What you have to do> Leave out the pictures, then output the lines of the records below from the first through the one containing "R = math.radians".

++++ Records ++++

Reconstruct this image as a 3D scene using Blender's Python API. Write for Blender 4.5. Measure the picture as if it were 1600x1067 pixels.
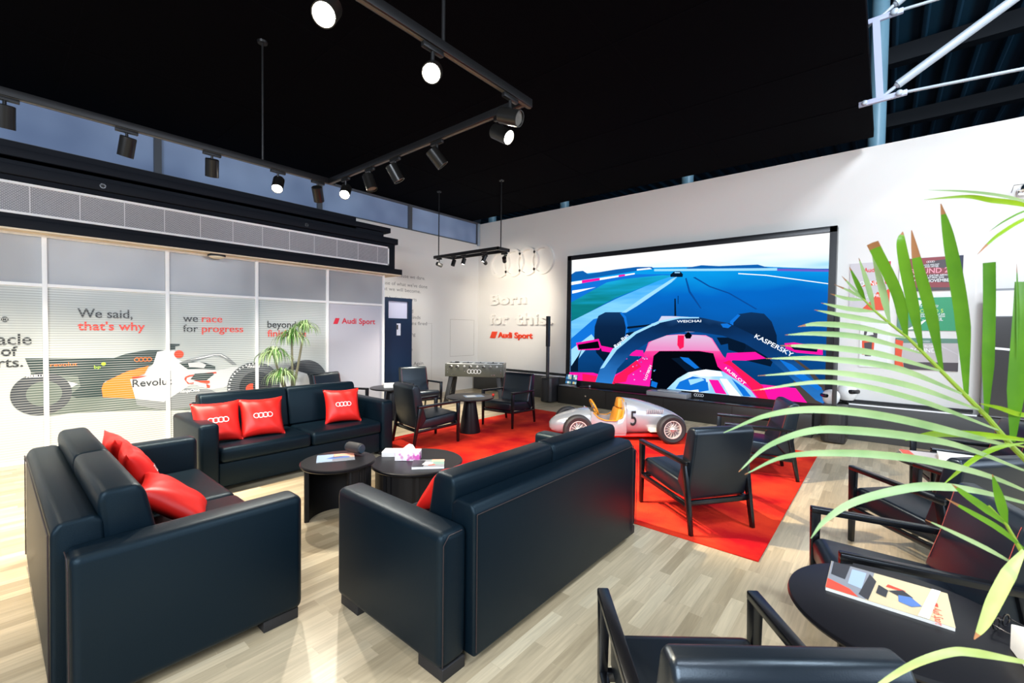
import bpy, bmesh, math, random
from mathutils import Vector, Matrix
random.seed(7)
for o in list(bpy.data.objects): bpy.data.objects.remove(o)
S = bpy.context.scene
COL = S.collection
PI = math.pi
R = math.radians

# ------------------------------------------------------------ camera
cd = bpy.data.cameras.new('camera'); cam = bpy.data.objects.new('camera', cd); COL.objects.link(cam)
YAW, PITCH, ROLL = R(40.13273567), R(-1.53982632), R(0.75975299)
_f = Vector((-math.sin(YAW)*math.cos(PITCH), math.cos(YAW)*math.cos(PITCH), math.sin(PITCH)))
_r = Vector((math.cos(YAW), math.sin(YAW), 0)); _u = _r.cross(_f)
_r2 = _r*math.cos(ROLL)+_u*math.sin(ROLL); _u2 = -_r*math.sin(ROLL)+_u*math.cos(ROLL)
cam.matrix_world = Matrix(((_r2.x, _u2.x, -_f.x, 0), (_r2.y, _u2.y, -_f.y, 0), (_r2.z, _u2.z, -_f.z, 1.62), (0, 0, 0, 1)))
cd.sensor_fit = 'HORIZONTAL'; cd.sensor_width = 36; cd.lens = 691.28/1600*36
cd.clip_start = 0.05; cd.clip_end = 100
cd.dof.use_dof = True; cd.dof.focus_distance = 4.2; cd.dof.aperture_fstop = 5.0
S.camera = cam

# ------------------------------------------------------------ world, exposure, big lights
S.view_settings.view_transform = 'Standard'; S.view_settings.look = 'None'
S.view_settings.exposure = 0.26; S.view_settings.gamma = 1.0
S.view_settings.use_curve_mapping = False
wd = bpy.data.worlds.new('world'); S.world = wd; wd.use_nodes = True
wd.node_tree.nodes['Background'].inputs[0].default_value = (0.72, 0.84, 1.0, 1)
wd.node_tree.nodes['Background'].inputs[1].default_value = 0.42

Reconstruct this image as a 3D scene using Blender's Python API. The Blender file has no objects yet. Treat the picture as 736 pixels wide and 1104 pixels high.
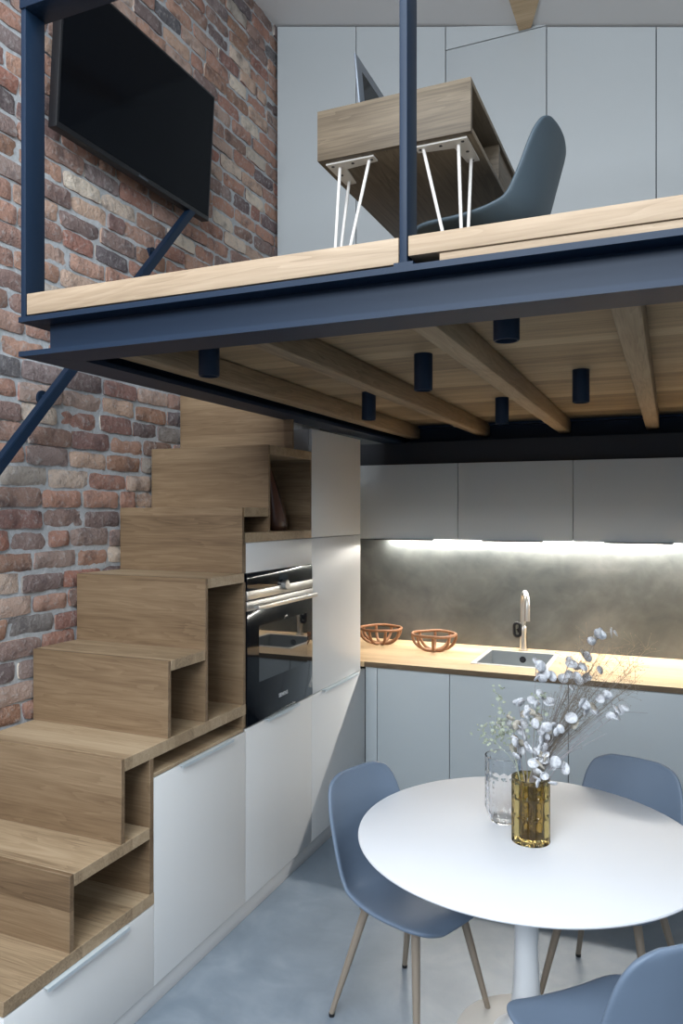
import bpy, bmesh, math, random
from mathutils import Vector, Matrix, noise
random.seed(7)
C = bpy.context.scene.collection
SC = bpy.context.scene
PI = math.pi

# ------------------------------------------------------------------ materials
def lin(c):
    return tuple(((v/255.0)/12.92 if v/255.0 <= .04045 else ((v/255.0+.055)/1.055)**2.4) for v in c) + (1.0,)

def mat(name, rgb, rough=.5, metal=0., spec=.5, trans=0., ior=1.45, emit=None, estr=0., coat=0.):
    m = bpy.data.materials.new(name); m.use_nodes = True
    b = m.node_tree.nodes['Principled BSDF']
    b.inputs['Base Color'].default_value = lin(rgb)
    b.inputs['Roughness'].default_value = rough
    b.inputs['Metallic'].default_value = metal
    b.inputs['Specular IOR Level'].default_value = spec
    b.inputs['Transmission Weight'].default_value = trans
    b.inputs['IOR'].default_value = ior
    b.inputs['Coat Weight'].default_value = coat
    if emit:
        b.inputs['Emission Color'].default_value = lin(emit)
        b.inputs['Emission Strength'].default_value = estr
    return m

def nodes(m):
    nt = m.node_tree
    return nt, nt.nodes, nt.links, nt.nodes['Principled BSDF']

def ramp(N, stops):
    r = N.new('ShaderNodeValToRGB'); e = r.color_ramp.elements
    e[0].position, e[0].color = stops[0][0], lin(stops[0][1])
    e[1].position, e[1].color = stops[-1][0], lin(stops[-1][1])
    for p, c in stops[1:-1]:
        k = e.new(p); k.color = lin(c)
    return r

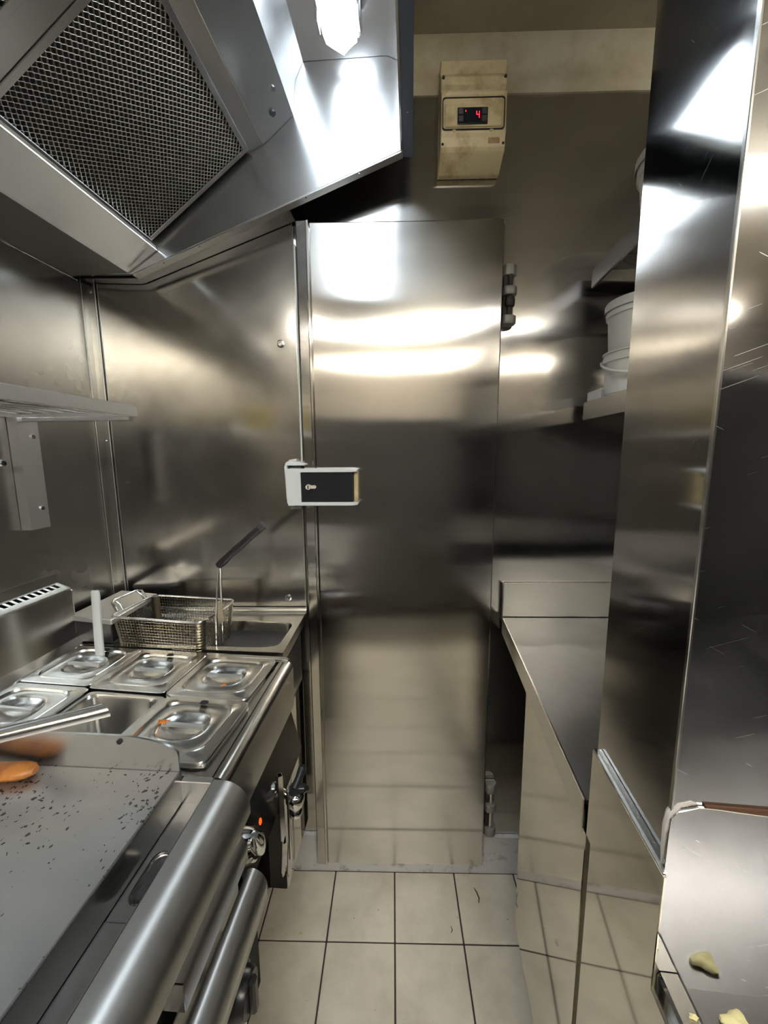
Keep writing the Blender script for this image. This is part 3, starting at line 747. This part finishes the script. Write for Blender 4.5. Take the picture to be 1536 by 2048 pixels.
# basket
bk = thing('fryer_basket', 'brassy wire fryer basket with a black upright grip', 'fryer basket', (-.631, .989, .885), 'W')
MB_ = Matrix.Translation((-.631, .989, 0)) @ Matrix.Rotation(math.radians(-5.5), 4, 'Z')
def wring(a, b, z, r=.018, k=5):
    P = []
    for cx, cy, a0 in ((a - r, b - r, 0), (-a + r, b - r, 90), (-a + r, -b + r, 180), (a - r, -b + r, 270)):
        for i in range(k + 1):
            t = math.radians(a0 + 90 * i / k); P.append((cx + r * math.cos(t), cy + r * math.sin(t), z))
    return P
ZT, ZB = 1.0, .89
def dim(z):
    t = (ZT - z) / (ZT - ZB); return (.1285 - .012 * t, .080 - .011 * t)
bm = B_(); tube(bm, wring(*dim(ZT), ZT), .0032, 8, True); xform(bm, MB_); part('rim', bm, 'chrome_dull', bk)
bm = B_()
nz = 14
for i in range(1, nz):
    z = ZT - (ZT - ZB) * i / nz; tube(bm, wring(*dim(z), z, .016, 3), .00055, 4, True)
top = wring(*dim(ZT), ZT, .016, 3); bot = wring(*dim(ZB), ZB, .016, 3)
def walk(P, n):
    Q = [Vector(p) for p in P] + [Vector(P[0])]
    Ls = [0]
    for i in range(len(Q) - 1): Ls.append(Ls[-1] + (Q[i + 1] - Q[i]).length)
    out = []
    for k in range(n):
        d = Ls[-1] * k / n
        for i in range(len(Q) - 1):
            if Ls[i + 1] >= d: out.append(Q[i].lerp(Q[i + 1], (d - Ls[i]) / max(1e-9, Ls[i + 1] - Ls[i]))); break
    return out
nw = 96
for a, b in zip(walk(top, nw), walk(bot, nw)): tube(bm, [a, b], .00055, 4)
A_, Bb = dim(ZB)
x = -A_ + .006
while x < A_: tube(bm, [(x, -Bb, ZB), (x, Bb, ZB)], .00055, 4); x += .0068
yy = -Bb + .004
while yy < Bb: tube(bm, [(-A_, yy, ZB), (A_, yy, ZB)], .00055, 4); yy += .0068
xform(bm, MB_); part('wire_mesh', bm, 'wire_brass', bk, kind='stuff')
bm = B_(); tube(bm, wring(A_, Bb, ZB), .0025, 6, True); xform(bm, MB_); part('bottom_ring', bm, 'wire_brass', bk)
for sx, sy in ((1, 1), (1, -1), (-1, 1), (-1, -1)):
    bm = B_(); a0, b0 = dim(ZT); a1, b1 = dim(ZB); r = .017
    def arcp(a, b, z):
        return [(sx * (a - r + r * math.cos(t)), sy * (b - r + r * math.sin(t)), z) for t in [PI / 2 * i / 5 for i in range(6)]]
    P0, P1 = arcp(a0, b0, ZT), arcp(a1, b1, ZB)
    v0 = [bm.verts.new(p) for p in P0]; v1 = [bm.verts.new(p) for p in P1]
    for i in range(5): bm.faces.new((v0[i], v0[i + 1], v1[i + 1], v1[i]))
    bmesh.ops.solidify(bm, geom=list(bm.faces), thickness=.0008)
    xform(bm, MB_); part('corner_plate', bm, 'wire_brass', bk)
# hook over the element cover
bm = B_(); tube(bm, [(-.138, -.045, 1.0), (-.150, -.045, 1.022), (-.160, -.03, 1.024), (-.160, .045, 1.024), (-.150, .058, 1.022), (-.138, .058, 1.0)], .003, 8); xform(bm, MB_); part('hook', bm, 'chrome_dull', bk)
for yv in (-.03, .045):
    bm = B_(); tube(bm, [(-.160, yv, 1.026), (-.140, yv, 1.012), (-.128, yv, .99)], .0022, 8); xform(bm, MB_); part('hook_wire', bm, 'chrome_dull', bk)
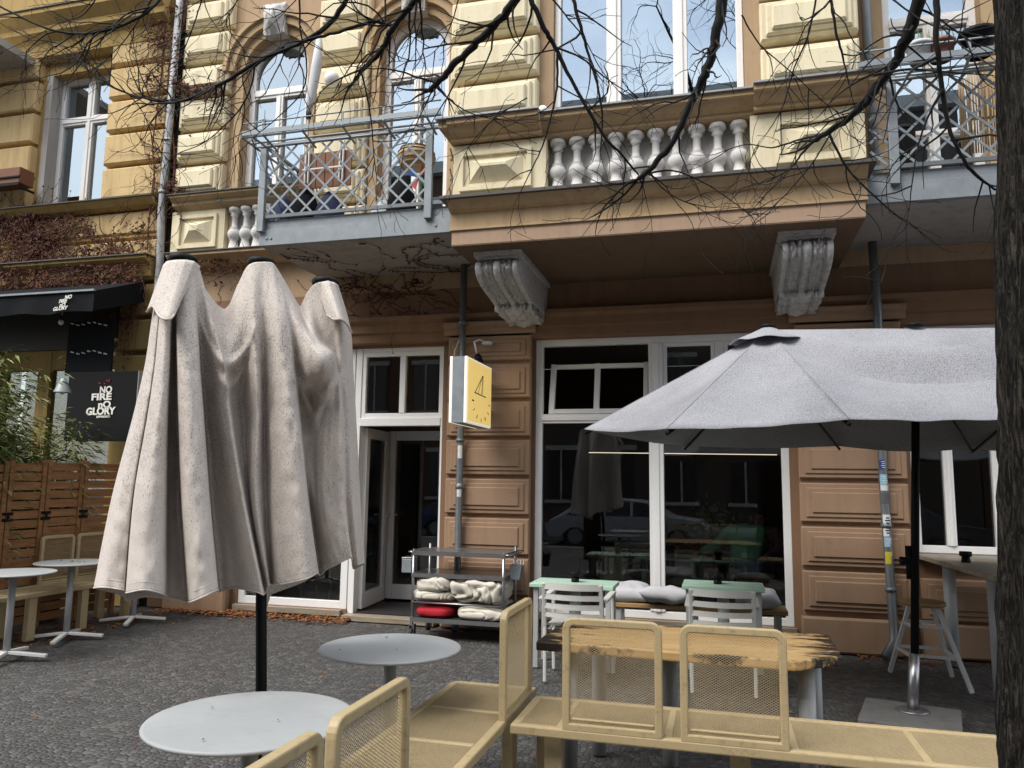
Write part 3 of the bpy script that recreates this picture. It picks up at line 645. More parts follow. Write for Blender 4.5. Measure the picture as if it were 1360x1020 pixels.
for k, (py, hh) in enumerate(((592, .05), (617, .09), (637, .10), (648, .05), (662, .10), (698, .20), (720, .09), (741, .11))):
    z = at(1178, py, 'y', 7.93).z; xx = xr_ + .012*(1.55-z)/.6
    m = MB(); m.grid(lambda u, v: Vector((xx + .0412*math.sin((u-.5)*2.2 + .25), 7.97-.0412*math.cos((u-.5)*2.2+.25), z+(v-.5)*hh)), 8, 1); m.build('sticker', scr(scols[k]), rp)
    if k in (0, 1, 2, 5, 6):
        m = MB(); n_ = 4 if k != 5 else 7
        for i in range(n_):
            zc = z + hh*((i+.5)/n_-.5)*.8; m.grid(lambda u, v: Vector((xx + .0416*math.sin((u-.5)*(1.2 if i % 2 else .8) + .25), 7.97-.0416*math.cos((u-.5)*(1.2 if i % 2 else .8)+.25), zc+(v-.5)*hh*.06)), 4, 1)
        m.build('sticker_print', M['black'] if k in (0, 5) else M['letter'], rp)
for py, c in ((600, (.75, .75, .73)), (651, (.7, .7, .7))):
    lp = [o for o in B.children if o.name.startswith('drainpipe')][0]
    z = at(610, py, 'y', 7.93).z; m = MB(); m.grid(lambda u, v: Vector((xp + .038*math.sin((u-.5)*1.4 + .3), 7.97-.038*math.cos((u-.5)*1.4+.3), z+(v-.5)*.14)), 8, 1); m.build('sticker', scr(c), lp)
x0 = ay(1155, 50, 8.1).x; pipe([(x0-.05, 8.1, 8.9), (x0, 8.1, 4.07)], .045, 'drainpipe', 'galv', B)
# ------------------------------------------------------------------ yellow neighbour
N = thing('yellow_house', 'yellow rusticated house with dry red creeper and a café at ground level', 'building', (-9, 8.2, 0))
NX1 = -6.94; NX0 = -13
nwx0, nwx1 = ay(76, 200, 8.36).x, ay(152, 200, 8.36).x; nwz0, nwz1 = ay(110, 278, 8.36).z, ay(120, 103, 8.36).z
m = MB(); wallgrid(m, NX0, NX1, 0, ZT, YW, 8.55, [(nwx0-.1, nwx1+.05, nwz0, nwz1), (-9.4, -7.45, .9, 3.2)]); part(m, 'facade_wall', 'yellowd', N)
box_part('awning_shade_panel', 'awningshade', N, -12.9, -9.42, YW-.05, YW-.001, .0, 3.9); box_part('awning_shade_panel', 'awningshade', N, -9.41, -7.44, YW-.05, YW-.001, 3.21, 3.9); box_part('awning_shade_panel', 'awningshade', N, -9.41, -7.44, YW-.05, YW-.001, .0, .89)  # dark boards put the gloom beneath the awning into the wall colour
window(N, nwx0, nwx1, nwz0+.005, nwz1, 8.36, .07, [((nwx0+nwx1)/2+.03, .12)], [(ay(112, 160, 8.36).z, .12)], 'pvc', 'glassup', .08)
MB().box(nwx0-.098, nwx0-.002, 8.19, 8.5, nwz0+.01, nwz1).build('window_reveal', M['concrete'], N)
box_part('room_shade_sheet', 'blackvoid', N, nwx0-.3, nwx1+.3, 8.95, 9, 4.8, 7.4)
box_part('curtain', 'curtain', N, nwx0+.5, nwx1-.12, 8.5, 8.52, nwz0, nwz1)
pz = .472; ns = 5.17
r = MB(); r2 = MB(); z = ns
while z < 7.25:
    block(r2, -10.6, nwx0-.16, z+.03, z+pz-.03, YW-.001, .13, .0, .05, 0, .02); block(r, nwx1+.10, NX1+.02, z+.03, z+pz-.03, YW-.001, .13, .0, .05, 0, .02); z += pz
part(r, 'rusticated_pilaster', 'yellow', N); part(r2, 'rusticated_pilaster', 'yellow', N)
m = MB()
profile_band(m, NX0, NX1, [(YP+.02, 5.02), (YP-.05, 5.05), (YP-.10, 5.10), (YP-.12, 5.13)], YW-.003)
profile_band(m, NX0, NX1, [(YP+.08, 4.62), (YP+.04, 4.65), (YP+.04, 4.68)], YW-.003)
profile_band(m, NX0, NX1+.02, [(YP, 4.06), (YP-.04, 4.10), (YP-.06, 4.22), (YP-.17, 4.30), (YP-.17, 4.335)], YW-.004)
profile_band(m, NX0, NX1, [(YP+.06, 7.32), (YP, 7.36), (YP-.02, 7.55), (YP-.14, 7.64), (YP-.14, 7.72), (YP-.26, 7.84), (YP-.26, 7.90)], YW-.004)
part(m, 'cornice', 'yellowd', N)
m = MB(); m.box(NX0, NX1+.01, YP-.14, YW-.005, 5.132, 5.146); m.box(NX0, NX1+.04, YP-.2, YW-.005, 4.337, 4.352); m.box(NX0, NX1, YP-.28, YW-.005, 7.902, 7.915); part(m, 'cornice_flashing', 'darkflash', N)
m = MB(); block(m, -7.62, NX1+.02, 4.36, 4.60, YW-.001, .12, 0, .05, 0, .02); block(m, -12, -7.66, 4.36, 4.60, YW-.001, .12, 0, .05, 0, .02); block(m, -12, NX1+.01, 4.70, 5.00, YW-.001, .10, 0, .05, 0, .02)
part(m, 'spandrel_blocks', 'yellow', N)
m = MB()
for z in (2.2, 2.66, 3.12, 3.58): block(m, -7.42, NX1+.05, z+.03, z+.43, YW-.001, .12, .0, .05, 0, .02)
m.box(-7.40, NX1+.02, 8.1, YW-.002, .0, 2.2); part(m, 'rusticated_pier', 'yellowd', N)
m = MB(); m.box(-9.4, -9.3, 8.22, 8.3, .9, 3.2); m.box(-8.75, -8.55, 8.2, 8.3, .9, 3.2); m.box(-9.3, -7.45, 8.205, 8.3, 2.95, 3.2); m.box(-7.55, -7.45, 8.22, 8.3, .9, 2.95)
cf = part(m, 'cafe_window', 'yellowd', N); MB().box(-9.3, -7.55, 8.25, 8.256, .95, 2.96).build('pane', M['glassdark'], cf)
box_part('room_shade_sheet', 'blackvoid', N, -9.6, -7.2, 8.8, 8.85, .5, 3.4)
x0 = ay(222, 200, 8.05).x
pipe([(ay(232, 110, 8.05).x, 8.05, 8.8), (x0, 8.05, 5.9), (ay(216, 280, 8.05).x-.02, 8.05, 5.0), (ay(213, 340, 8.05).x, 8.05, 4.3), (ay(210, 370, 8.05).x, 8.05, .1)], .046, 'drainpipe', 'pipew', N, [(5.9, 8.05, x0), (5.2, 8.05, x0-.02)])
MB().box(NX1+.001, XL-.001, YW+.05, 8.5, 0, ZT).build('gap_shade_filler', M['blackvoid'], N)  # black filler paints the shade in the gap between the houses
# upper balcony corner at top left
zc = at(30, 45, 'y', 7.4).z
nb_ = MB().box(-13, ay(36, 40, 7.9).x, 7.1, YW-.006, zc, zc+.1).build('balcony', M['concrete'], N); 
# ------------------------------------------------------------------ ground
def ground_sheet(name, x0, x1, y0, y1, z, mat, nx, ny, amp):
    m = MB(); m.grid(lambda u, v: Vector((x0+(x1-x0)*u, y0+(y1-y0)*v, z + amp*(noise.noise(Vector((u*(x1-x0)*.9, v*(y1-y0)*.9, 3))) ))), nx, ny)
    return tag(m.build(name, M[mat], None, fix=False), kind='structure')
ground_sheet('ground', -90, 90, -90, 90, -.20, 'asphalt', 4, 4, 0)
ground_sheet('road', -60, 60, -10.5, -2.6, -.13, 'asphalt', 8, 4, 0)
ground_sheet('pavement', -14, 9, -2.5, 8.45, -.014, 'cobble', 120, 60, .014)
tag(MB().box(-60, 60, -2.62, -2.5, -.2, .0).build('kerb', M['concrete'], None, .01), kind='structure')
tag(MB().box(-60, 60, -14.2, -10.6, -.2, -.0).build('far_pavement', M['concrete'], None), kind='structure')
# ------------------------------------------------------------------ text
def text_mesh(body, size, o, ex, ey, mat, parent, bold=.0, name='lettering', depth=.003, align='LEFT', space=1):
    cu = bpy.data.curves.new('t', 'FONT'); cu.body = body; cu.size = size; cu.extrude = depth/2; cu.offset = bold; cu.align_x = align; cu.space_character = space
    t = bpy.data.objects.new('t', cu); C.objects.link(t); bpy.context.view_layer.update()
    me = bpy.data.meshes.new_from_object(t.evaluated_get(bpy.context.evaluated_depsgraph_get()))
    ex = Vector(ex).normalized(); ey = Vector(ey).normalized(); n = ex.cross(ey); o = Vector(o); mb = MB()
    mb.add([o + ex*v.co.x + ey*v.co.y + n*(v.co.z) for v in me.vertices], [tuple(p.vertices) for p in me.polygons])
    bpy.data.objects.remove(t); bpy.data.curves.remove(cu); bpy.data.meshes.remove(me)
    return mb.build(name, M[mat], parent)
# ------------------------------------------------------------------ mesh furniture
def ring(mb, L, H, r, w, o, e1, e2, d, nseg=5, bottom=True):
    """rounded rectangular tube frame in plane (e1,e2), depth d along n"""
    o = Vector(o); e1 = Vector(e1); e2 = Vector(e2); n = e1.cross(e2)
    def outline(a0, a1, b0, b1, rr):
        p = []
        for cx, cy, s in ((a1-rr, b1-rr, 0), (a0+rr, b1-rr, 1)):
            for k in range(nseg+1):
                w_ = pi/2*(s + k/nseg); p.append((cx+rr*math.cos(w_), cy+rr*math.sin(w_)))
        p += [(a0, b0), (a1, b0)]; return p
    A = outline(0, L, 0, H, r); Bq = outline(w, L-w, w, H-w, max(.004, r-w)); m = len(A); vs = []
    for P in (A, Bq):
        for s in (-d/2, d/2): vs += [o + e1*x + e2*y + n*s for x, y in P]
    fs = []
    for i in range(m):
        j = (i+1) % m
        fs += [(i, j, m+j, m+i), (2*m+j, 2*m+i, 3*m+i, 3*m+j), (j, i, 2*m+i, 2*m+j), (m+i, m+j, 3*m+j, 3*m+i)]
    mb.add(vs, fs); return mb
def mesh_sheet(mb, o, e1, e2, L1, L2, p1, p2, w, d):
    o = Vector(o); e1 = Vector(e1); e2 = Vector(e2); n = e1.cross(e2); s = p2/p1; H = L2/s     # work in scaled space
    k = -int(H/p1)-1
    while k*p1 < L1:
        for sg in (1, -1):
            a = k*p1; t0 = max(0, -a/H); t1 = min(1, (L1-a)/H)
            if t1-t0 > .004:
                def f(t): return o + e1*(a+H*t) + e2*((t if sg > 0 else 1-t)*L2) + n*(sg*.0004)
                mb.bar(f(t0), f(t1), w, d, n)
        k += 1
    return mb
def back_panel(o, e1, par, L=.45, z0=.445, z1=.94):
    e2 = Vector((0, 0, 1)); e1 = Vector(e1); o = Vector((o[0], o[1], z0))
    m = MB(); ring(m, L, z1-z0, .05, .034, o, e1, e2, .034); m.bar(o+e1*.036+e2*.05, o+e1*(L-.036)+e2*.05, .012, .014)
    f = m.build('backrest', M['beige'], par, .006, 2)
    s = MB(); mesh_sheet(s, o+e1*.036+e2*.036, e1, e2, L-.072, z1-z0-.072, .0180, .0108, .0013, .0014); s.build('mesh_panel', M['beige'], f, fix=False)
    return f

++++

Expected answer>
Reconstruct this image as a 3D scene using Blender's Python API. Write for Blender 4.5. Measure the picture as if it were 1600x1067 pixels.
import bpy, bmesh, math, random
from mathutils import Vector, Matrix
random.seed(7)
for o in list(bpy.data.objects): bpy.data.objects.remove(o)
S = bpy.context.scene
COL = S.collection
PI = math.pi
R = math.radians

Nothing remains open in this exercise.